Le Grand Dérangement

In 1755, almost 10,000 French settlers were expelled from the Acadia area of Canada because they refused to take an oath of allegiance to the British government. I do not know if any of these people were our ancestors but I do know that many of the names involved are in our tree. 

This area, it seems, had been in conflict from the day it was born, passing back and forth between France and England. Here the French catholic immigrants settled and, despite a lack of farming experience, flourished. The soil was rich, the summers warm, and crops grew. These people had a distinct culture and language.

When the area again came under British rule, the government looked closely at these people. They were of French descent and Catholic. Where would their allegiance lie in times of war? It was decided to demand an oath of allegiance to Britain.  The Acadians objected and the government, at that time, didn't enforce it, and for some time the issue was forgotten, at least by the French.

In 1755, Britain again looked to Acadia. The French population, with no oath of allegiance, had rapidly expanded and, to make matters worse, the Native population, especially the Huron, sided with the French.   Again, the government demanded that the oath of allegiance be signed by the French settlers, and this time the law had grown teeth. Those who did not sign would be expelled from the country.

Many, happy with their lives and the good living they had in the New World, did sign the oath hoping that there would never be a reason it would be in effect. Others fled to other parts of Canada.  For those who refused to sign, expulsion was the answer. They were loaded onto ships and sailed out of the country. This was a time of real hardship.

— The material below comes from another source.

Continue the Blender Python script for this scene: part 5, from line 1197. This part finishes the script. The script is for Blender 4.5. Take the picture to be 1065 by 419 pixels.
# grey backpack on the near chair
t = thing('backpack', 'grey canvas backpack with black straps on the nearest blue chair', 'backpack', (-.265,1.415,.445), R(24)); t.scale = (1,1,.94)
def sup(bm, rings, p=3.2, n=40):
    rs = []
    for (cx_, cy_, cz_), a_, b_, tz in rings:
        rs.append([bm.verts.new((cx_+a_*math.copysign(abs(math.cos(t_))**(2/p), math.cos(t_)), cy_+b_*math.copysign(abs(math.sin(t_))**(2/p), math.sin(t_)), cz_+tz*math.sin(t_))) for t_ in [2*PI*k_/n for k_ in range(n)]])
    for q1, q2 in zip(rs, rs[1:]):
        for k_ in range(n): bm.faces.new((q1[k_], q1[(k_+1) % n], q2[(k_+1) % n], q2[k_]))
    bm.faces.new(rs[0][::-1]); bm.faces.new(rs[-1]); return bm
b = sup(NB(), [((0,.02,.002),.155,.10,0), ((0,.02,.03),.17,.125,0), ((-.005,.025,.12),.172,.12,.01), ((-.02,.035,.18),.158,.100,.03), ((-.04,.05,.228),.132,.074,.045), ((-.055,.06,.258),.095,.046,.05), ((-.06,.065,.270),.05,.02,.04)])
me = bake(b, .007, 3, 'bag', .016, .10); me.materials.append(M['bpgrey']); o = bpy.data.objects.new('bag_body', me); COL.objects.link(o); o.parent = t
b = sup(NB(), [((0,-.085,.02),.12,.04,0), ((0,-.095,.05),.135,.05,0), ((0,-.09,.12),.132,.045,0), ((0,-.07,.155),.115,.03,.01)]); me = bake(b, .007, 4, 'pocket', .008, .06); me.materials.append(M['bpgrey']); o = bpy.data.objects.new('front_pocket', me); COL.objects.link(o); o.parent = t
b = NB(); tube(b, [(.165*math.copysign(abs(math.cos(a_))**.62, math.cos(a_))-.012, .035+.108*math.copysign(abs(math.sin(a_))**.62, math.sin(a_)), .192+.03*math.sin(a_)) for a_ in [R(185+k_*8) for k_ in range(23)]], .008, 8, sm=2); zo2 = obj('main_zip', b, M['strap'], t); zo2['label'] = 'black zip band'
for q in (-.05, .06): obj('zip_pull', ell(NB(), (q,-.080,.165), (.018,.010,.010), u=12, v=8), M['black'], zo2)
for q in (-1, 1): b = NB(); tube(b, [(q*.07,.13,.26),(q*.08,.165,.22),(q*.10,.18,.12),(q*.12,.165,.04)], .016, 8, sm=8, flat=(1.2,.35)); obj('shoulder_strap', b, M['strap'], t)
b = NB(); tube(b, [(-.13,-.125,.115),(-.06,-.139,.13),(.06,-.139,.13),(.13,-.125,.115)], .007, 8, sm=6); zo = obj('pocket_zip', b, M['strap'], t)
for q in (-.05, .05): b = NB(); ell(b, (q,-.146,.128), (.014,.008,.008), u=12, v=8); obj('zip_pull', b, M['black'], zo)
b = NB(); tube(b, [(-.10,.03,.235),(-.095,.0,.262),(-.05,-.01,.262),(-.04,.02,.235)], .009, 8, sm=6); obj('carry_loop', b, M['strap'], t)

Families were split up, possessions had to be left behind, and, worst of all, they were sailing off to unfamiliar territory.  Some returned to France. Many settled in the New England States.  About 300 Acadians settled in Louisiana which already had a large French population.   A few, for some strange reason, sailed to England. Homes and crops left behind were burned to the ground. This was to discourage any hopes the people might have of returning. There was nothing left to return to; however, some did return.

Additional readings:

Acadia and the Acadians
The Acadian Expulsion

In Literature - Evangeline

This lengthy narrative poem by Henry Wadsworth Longfellow is based on a tale of hearsay (which the poet heard from a friend of Hawthorne, who had it from an Acadian woman). It is told against the historical background of the British expulsion in 1755 of the French-speaking Acadians from their lands along the shores of the Bay of Fundy—le grand dérangement (as the Acadians still call it), which had to do with the end of a 150-year struggle between France and England for possession of what is now Nova Scotia. Evangeline tells the story of an Acadian girl who is separated from her betrothed at the time of the expulsion and wanders in search of him throughout the American Midwest and the Atlantic states, only to find him years later on his deathbed. After he dies in her arms, Evangeline too dies, released from a life of exile and steadfast loyalty that has received no reward on earth.